## What you should do:
Retype nothing but the lines from the start of the material up to and including the line with "return tuple(out) + (1,)". Pictures don't belong in the copy.

## Dataset content:
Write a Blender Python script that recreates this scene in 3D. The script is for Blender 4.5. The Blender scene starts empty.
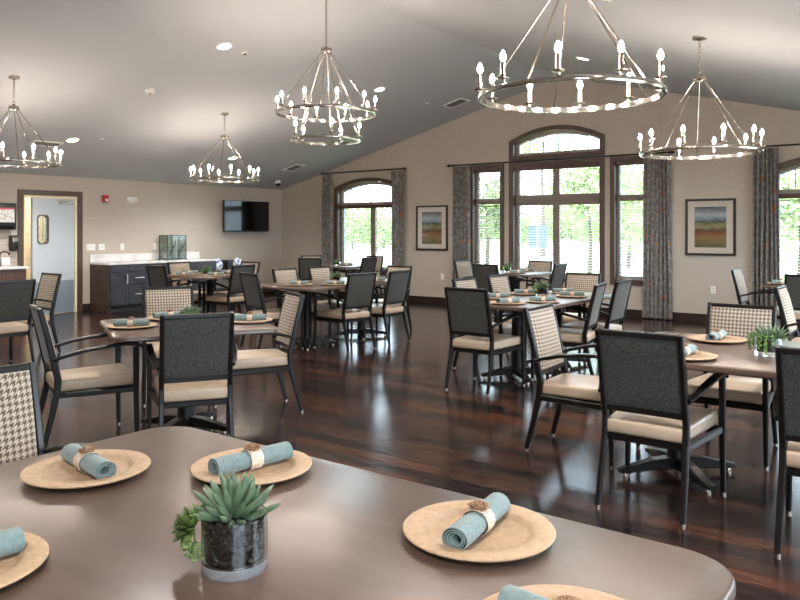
import bpy, bmesh, math, random
from mathutils import Vector, Matrix
R = math.radians
PI = math.pi
random.seed(7)
SC = bpy.context.scene
COL = SC.collection

# ------------------------------------------------------------------ helpers
def lin(h):
    h = h.lstrip('#'); out = []
    for i in (0, 2, 4):
        c = int(h[i:i+2], 16) / 255
        out.append(c / 12.92 if c <= .04045 else ((c + .055) / 1.055) ** 2.4)
    return tuple(out) + (1,)

class MB:
    def __init__(s): s.v = []; s.f = []
    def add(s, vs, fs):
        n = len(s.v); s.v += [tuple(v) for v in vs]; s.f += [tuple(i + n for i in f) for f in fs]; return s
    def box(s, x0, x1, y0, y1, z0, z1):
        return s.add([(x0,y0,z0),(x1,y0,z0),(x1,y1,z0),(x0,y1,z0),(x0,y0,z1),(x1,y0,z1),(x1,y1,z1),(x0,y1,z1)],
                     [(0,3,2,1),(4,5,6,7),(0,1,5,4),(1,2,6,5),(2,3,7,6),(3,0,4,7)])
    def rbox(s, x0, x1, y0, y1, z0, z1, b=.01, seg=2):
        bm = bmesh.new(); t = MB().box(x0,x1,y0,y1,z0,z1)
        vs = [bm.verts.new(v) for v in t.v]
        for f in t.f: bm.faces.new([vs[i] for i in f])
        bmesh.ops.bevel(bm, geom=bm.edges[:], offset=b, segments=seg, affect='EDGES', profile=.5)
        bm.verts.index_update()
        s.add([v.co[:] for v in bm.verts], [[v.index for v in f.verts] for f in bm.faces]); bm.free(); return s
    def sweep(s, path, secs, ref=(1,0,0), closed=False, caps=True):
        # secs: list of outline per point (list of (a,b)) in frame (side=ref projected, up)
        P = [Vector(p) for p in path]; n = len(P); ref = Vector(ref); rings = []
        for i in range(n):
            if closed: t = P[(i+1) % n] - P[i-1]
            elif i == 0: t = P[1] - P[0]
            elif i == n-1: t = P[-1] - P[-2]
            else: t = (P[i+1]-P[i]).normalized() + (P[i]-P[i-1]).normalized()
            t.normalize()
            a = ref - t * ref.dot(t)
            if a.length < 1e-4: a = Vector((0,1,0)) - t * t.y
            a.normalize(); b = t.cross(a)
            sec = secs[i] if isinstance(secs[0][0], (list, tuple)) else secs
            rings.append([P[i] + a*q[0] + b*q[1] for q in sec])
        m = len(rings[0]); vs = [v for r in rings for v in r]; fs = []
        for i in range(n if closed else n-1):
            j = (i+1) % n
            for k in range(m):
                fs.append((i*m+k, i*m+(k+1) % m, j*m+(k+1) % m, j*m+k))
        if caps and not closed:
            fs.append(tuple(range(m-1, -1, -1))); fs.append(tuple((n-1)*m+k for k in range(m)))
        return s.add(vs, fs)
    def tube(s, path, r, seg=8, closed=False):
        if not isinstance(r, (list, tuple)): r = [r]*len(path)
        d = Vector(path[-1]) - Vector(path[0])
        ref = (1,0,0) if abs(d.x) < .9*max(d.length,1e-6) else (0,1,0)
        if closed: ref = (0,0,1)
        return s.sweep(path, [[(q*math.cos(2*PI*k/seg), q*math.sin(2*PI*k/seg)) for k in range(seg)] for q in r], ref, closed)
    def lathe(s, prof, seg=24, c=(0,0,0), axis='z'):
        n = len(prof); vs = []; fs = []
        for k in range(seg):
            a = 2*PI*k/seg; ca, sa = math.cos(a), math.sin(a)
            for r, z in prof:
                p = (r*ca, r*sa, z) if axis == 'z' else ((r*ca, z, r*sa) if axis == 'y' else (z, r*ca, r*sa))
                vs.append((p[0]+c[0], p[1]+c[1], p[2]+c[2]))
        for k in range(seg):
            j = (k+1) % seg
            for i in range(n-1): fs.append((k*n+i, j*n+i, j*n+i+1, k*n+i+1))
        s.add(vs, fs)
        if prof[0] == prof[-1]: return s
        if prof[0][0] > 1e-5: s.f.append(tuple(len(s.v)-seg*n+k*n for k in range(seg-1,-1,-1)))
        if prof[-1][0] > 1e-5: s.f.append(tuple(len(s.v)-seg*n+k*n+n-1 for k in range(seg)))
        return s
    def prism(s, out, a0, a1, axis='z'):
        n = len(out); T = {'z': lambda p,a: (p[0],p[1],a), 'y': lambda p,a: (p[0],a,p[1]), 'x': lambda p,a: (a,p[0],p[1])}[axis]
        return s.add([T(p,a0) for p in out]+[T(p,a1) for p in out],
                     [tuple(range(n-1,-1,-1)), tuple(range(n,2*n))]+[(i,(i+1)%n,n+(i+1)%n,n+i) for i in range(n)])
    def ring(s, o, i, a0, a1, axis='y'):
        n = len(o); T = {'z': lambda p,a: (p[0],p[1],a), 'y': lambda p,a: (p[0],a,p[1]), 'x': lambda p,a: (a,p[0],p[1])}[axis]
        vs = [T(p,a0) for p in o]+[T(p,a0) for p in i]+[T(p,a1) for p in o]+[T(p,a1) for p in i]; fs = []
        for k in range(n):
            j = (k+1)%n
            fs += [(k,j,n+j,n+k),(2*n+k,3*n+k,3*n+j,2*n+j),(k,2*n+k,2*n+j,j),(n+k,n+j,3*n+j,3*n+k)]
        return s.add(vs, fs)
    def xf(s, M):
        s.v = [tuple(M @ Vector(v)) for v in s.v]; return s
    def build(s, name, m, parent=None, smooth=False, loc=None):
        me = bpy.data.meshes.new(name); me.from_pydata(s.v, [], s.f)
        bm = bmesh.new(); bm.from_mesh(me)
        bmesh.ops.recalc_face_normals(bm, faces=bm.faces[:]); bm.to_mesh(me); bm.free()
        me.materials.append(m)
        if smooth:
            for p in me.polygons: p.use_smooth = True
            try: me.set_sharp_from_angle(angle=R(38))
            except Exception: pass
        o = bpy.data.objects.new(name, me); COL.objects.link(o)
        if parent: o.parent = parent
        if loc: o.location = loc
        return o

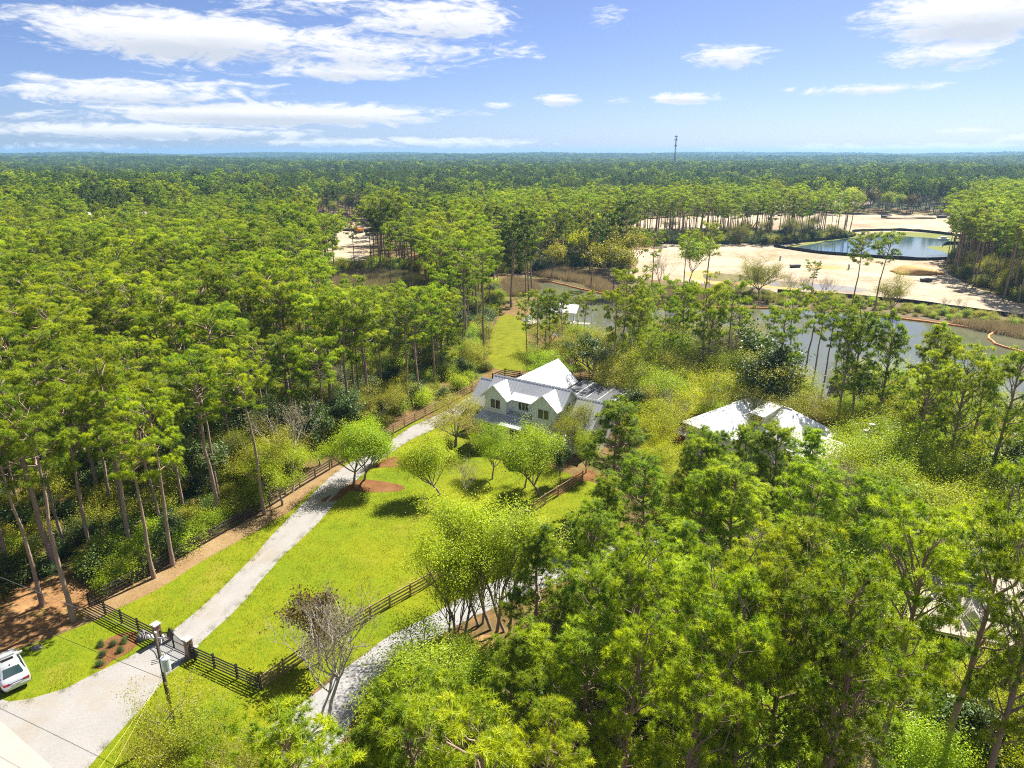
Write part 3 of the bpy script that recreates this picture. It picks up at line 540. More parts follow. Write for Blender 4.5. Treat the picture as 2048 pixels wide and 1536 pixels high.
def simple_house(name, label, loc, rz, w, d, hw, hr, wall, rf, nwin=3, cat='house', posts=False, seam=8):
    h = thing(name, label, cat, loc, rz)
    if posts:
        for x in (-w / 2 + .3, 0, w / 2 - .3):
            for y in (-d / 2 + .3, d / 2 - .3): box('post', wall, h, x - .1, x + .1, y - .1, y + .1, -.4, hw)
    else:
        MB().prism([(-w / 2, -d / 2, 0), (-w / 2, d / 2, 0), (-w / 2, d / 2, hw), (-w / 2, 0, hr - .1), (-w / 2, -d / 2, hw)], (w, 0, 0)).build('wall', wall, h)
        for k in range(nwin): window(h, -w / 2 + w * (k + .5) / nwin, hw * .4, hw * .8, w / nwin * .4, -d / 2, 2, 1)
    o = .4; sl = (hr - hw) / (d / 2)
    roof(h, [(-w / 2 - o, -d / 2 - o, hw - sl * o), (w / 2 + o, -d / 2 - o, hw - sl * o), (w / 2 + o, 0, hr), (-w / 2 - o, 0, hr)], rf, .12, seam)
    roof(h, [(w / 2 + o, d / 2 + o, hw - sl * o), (-w / 2 - o, d / 2 + o, hw - sl * o), (-w / 2 - o, 0, hr), (w / 2 + o, 0, hr)], rf, .12, seam)
    return h
# tan roofed house seen through the pines on the right edge
x, y = G(1990, 1215, 4.0); th = simple_house('tan_roofed_house', 'house with pale tan metal roof half hidden by pines at the right edge', (x + 1.5, y + 1.5, 0), R(-20), 13, 9, 3.2, 5.4, 'beige_wall', 'tan_roof', seam=20)
d = MB().prism([(-3.4, -3.6, 3.6), (-2.0, -3.6, 3.6), (-2.7, -3.6, 4.5)], (0, 2.6, .5)).build('roof_vent', 'beige_wall', th)
# boat houses and docks
x, y = G(1132, 606, 4.2); bh = simple_house('boathouse', 'open boathouse with white roof standing in the river', (x, y, 0), R(-20), 5.4, 4.2, 2.8, 4.0, 'white_paint', 'white_roof', posts=True, cat='boathouse')
bx_, by_ = x, y
x, y = G(1705, 780, 3.2); b2 = simple_house('boathouse', 'small brown-roofed boathouse on posts behind two dark trunks', (x, y, 0), R(-35), 5.0, 4.6, 2.7, 4.0, 'dark_paint', 'brown_roof', posts=True, cat='boathouse')
def dock(label, pts, w, z=.9):
    P = [Vector((*p, 0)) for p in pts]; dk = thing('dock', label, 'dock', P[0])
    for a, b in zip(P[:-1], P[1:]):
        d = (b - a); L = d.length; d.normalize(); s = Vector((-d.y, d.x, 0)); n = int(L / .6)
        me = MB().box(-.27, .27, -w / 2, w / 2, z - .06, z).mesh('plank', 'grey_wood')
        for k in range(n + 1): p = a + d * min(L, k * .6) - P[0]; link('plank', me, dk, p, math.atan2(d.y, d.x))
        for k in range(0, n + 1, 5):
            for sg in (-1, 1): p = a + d * min(L, k * .6) + s * sg * w / 2 - P[0]; MB().tube([(p.x, p.y, -.4), (p.x, p.y, z + .5)], .11, 6).build('pile', 'pole_wood', dk)
dock('pale plank dock reaching from the near bank to the white boathouse', [G(1058, 655), G(1075, 640, .9), (bx_ - 3.6, by_ - 4.0), (bx_ + 4.6, by_ - 6.0)], 1.6)
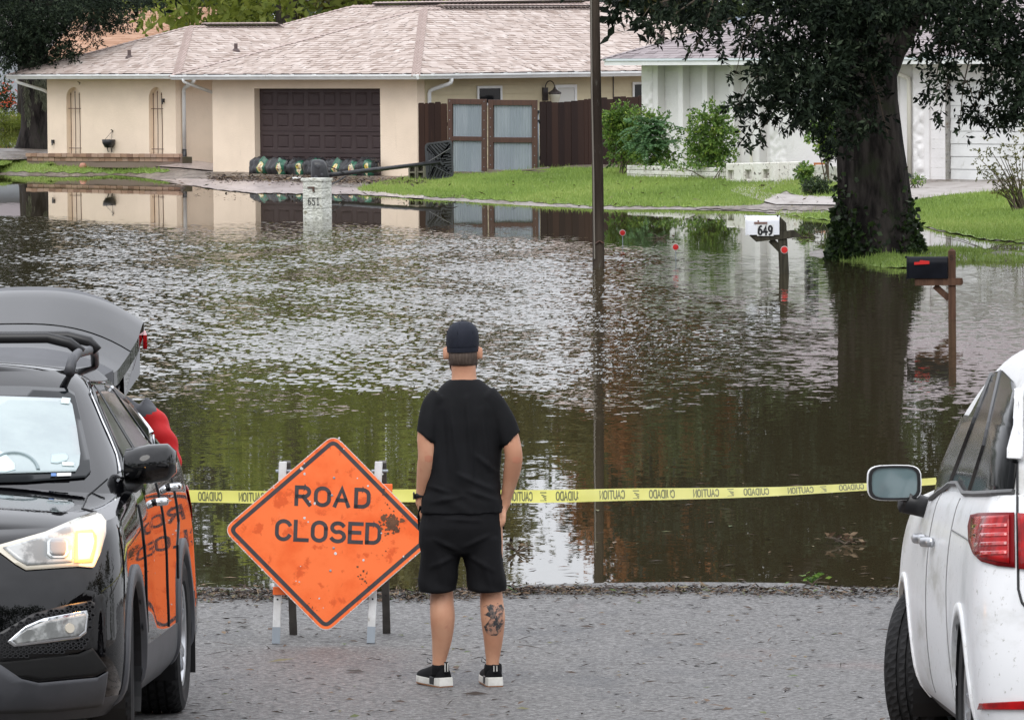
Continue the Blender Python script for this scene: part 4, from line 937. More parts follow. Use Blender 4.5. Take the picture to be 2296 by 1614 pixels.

## Written response:
Write a Blender Python script that recreates this scene in 3D. The script is for Blender 4.5. The Blender scene starts empty.
import bpy, bmesh, math, random
from mathutils import Vector, Matrix
R = math.radians
PI = math.pi
random.seed(7)
SC = bpy.context.scene
COL = SC.collection

# ------------------------------------------------------------------ helpers
def lin(h):
    h = h.lstrip('#'); out = []
    for i in (0, 2, 4):
        c = int(h[i:i+2], 16) / 255
        out.append(c / 12.92 if c <= .04045 else ((c + .055) / 1.055) ** 2.4)
    return tuple(out) + (1,)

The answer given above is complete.